Lenny Henry poses for selfies with his loyal fans

Linda Tromans, 59, from Wordsley, who works in accounts, said the drama was 'a walk down memory lane'.

"I loved it. I was born here in the area, frequented the same places, so it just brought back memories of my teenage years. There was a lot of nostalgia for my youth – the clothes, the men's hair, the music, how the venues used to be."

Sales manager Suky Kaliray and his wife Mo, 26, used to work alongside rising star Franklin at Next in Wednesbury and said they were delighted by his success.

Mr Kaliray, 30, from Wolverhampton, said: "It was wicked – me and my wife both enjoyed it. I was brought up in a similar multi-cultural upbringing and thought the family dynamic was really funny.

"It's a similar mentality in Indian families – even though it's a different culture.

"The whole thing was the perfect balance. At times it made you laugh, but then at others times it made you think."

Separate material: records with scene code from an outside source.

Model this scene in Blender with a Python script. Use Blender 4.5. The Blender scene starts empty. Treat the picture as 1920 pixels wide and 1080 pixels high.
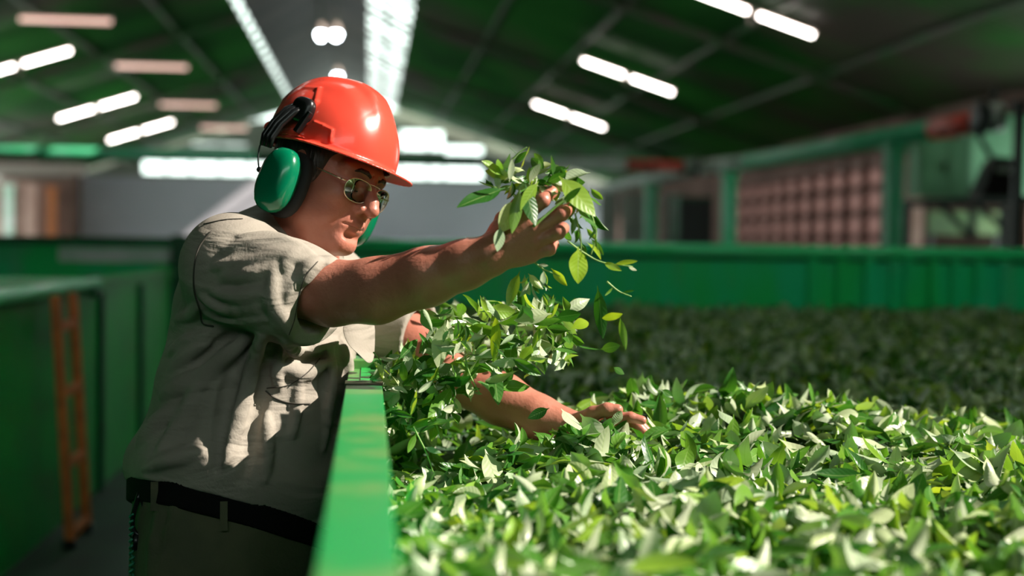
import bpy, bmesh, math, random
import numpy as np
from mathutils import Vector, Matrix, Quaternion

random.seed(7)
rng = np.random.default_rng(7)
SC = bpy.context.scene
COL = SC.collection

# ------------------------------------------------------------------ camera
FPX = 2400.0
CAM = Vector((0.0, 0.0, 1.45))
YAW, PITCH, ROLL = math.radians(6.38), math.radians(1.93), math.radians(0.8)
MROT = Matrix.Rotation(-YAW, 3, 'Z') @ Matrix.Rotation(math.pi/2 - PITCH, 3, 'X') @ Matrix.Rotation(ROLL, 3, 'Z')
cd = bpy.data.cameras.new('camera')
cam = bpy.data.objects.new('camera', cd)
COL.objects.link(cam)
cam.matrix_world = Matrix.Translation(CAM) @ MROT.to_4x4()
cd.sensor_width = 36.0
cd.lens = FPX / 1920.0 * 36.0
cd.clip_start = 0.05
cd.clip_end = 400
cd.dof.use_dof = True
cd.dof.focus_distance = 2.08
cd.dof.aperture_fstop = 1.9
cd.dof.aperture_blades = 0
SC.camera = cam

# ------------------------------------------------------------------ sky, sun, exposure
SUN = Vector((0.76, -0.17, 0.60)).normalized()
wd = bpy.data.worlds.new('sky')
SC.world = wd
wd.use_nodes = True
wn = wd.node_tree
bg = wn.nodes['Background']
bg.inputs['Color'].default_value = (0.84, 1.0, 0.92, 1)
bg.inputs['Strength'].default_value = 3.5
sd = bpy.data.lights.new('sun', 'SUN')
sd.energy = 10.5
sd.angle = math.radians(0.6)
sd.color = (1.0, 0.90, 0.78)
so = bpy.data.objects.new('sun', sd)
COL.objects.link(so)
so.rotation_euler = SUN.to_track_quat('Z', 'Y').to_euler()
SC.view_settings.view_transform = 'Standard'
SC.view_settings.look = 'None'
SC.view_settings.gamma = 1
SC.view_settings.exposure = 0.0
SC.view_settings.use_curve_mapping = False
SC.cycles.use_denoising = True
SC.cycles.max_bounces = 6
SC.cycles.sample_clamp_indirect = 4.0
SC.cycles.caustics_reflective = False
SC.cycles.caustics_refractive = False


def at(px, py, Y):
    """world point at depth Y seen through a pixel of the 1920x1080 frame"""
    v = MROT @ Vector(((px - 960) / FPX, -(py - 540) / FPX, -1.0))
    return CAM + v * (Y / v.y)


def A(px, py, Y):
    return np.array(at(px, py, Y))


# ------------------------------------------------------------------ materials
def new_mat(name):
    m = bpy.data.materials.new(name)
    m.use_nodes = True
    return m, m.node_tree, m.node_tree.nodes['Principled BSDF']


def mat(name, c1, c2=None, scale=6.0, rough=0.5, rough2=None, metal=0.0, bump=0.0, bscale=40.0, lo=0.4, hi=0.6,
        detail=4.0, worn=None, wscale=3.0, wlo=0.6, whi=0.7, sss=0.0, emit=None, estr=0.0, coat=0.0, stretch=None):
    m, nt, b = new_mat(name)
    N, L = nt.nodes, nt.links
    tc = N.new('ShaderNodeTexCoord')
    src = tc.outputs['Object']
    if stretch:
        mp = N.new('ShaderNodeMapping')
        mp.inputs['Scale'].default_value = stretch
        L.new(src, mp.inputs['Vector'])
        src = mp.outputs['Vector']
    b.inputs['Base Color'].default_value = (*c1, 1)
    b.inputs['Roughness'].default_value = rough
    b.inputs['Metallic'].default_value = metal
    if coat:
        b.inputs['Coat Weight'].default_value = coat
    if sss:
        b.inputs['Subsurface Weight'].default_value = sss
        b.inputs['Subsurface Radius'].default_value = (1.0, 0.35, 0.2)
        b.inputs['Subsurface Scale'].default_value = 0.008
    last = None
    if c2 is not None:
        nz = N.new('ShaderNodeTexNoise')
        nz.inputs['Scale'].default_value = scale
        nz.inputs['Detail'].default_value = detail
        L.new(src, nz.inputs['Vector'])
        mr = N.new('ShaderNodeMapRange')
        mr.inputs['From Min'].default_value = lo
        mr.inputs['From Max'].default_value = hi
        L.new(nz.outputs['Fac'], mr.inputs['Value'])
        mx = N.new('ShaderNodeMix')
        mx.data_type = 'RGBA'
        mx.inputs[6].default_value = (*c1, 1)
        mx.inputs[7].default_value = (*c2, 1)
        L.new(mr.outputs['Result'], mx.inputs[0])
        last = mx.outputs[2]
        if rough2 is not None:
            m3 = N.new('ShaderNodeMapRange')
            m3.inputs['To Min'].default_value = rough
            m3.inputs['To Max'].default_value = rough2
            L.new(mr.outputs['Result'], m3.inputs['Value'])
            L.new(m3.outputs['Result'], b.inputs['Roughness'])
    if worn is not None:
        nz = N.new('ShaderNodeTexNoise')
        nz.inputs['Scale'].default_value = wscale
        nz.inputs['Detail'].default_value = 6
        nz.inputs['Roughness'].default_value = 0.6
        L.new(src, nz.inputs['Vector'])
        mr = N.new('ShaderNodeMapRange')
        mr.inputs['From Min'].default_value = wlo
        mr.inputs['From Max'].default_value = whi
        L.new(nz.outputs['Fac'], mr.inputs['Value'])
        mx = N.new('ShaderNodeMix')
        mx.data_type = 'RGBA'
        if last is not None:
            L.new(last, mx.inputs[6])
        else:
            mx.inputs[6].default_value = (*c1, 1)
        mx.inputs[7].default_value = (*worn, 1)
        L.new(mr.outputs['Result'], mx.inputs[0])
        last = mx.outputs[2]
    if last is not None:
        L.new(last, b.inputs['Base Color'])
    if bump:
        nb = N.new('ShaderNodeTexNoise')
        nb.inputs['Scale'].default_value = bscale
        nb.inputs['Detail'].default_value = 4
        L.new(src, nb.inputs['Vector'])
        bp = N.new('ShaderNodeBump')
        bp.inputs['Strength'].default_value = bump
        bp.inputs['Distance'].default_value = 0.01
        L.new(nb.outputs['Fac'], bp.inputs['Height'])
        L.new(bp.outputs['Normal'], b.inputs['Normal'])
    if emit:
        b.inputs['Emission Color'].default_value = (*emit, 1)
        b.inputs['Emission Strength'].default_value = estr
    return m


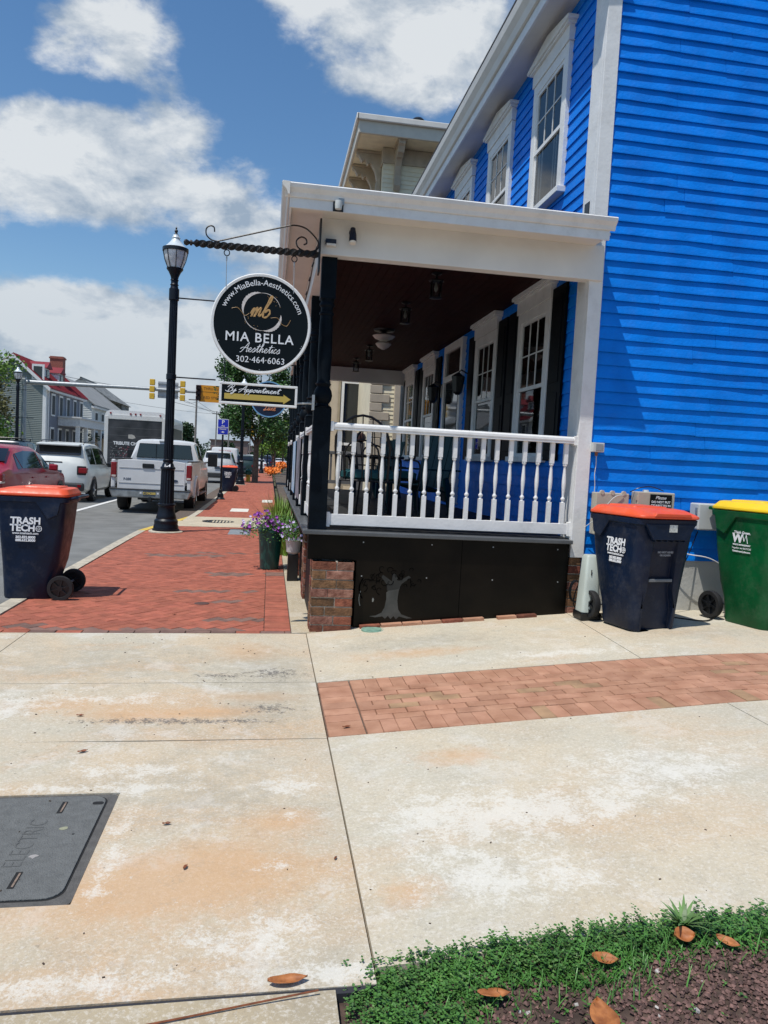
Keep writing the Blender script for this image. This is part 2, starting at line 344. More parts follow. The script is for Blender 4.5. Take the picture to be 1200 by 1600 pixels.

Wednesbury resident Stan Matthews, 57, said the evocative 1970s set, music and costumes struck a chord with his memories of the era. Mr Matthews said: "I thought it was absolutely brilliant and every cast member acted their socks off.

"For a chap of a certain age group there was nostalgia for that time, it took me straight back to the 70s. I'm working away when it's on TV, but I've already asked my wife to set the video for it."

Sandra Fisher, from Shrewsbury, said: "The film was fantastic. It was very moving in parts and very funny as well."

Her husband Nick, 57, said: "It took me back to my childhood. I was brought up in Dudley but left when I was 18. I've always followed Lenny – I used to know him."

Fiona Reddick, 58, travelled to the screening from Bury St Edmunds in Suffolk with her husband Peter. She said: "I thought it was very insightful. It was great just to see how things developed in this part of the world and brilliant to see he's doing something to promote this area."

Mr Reddick said: "It was brilliant. For someone to look at himself in the mirror and reveals the layers of his life like that was very brave.

"I thought it was wonderful and I'd love to see more of it. It's great to understand some of the background to his great success."

Stephen Tromans, 59, said: "I enjoyed it and it was nice to hear Black Country accents rather than Birmingham ones on TV which you normally do.

"I think the clothes were right for the 70s and the culture was very good as well.

"It showed off the canal and the zoo and that could help tourism in the town."

  • Danny and the Human Zoo will be on BBC1 on August 31.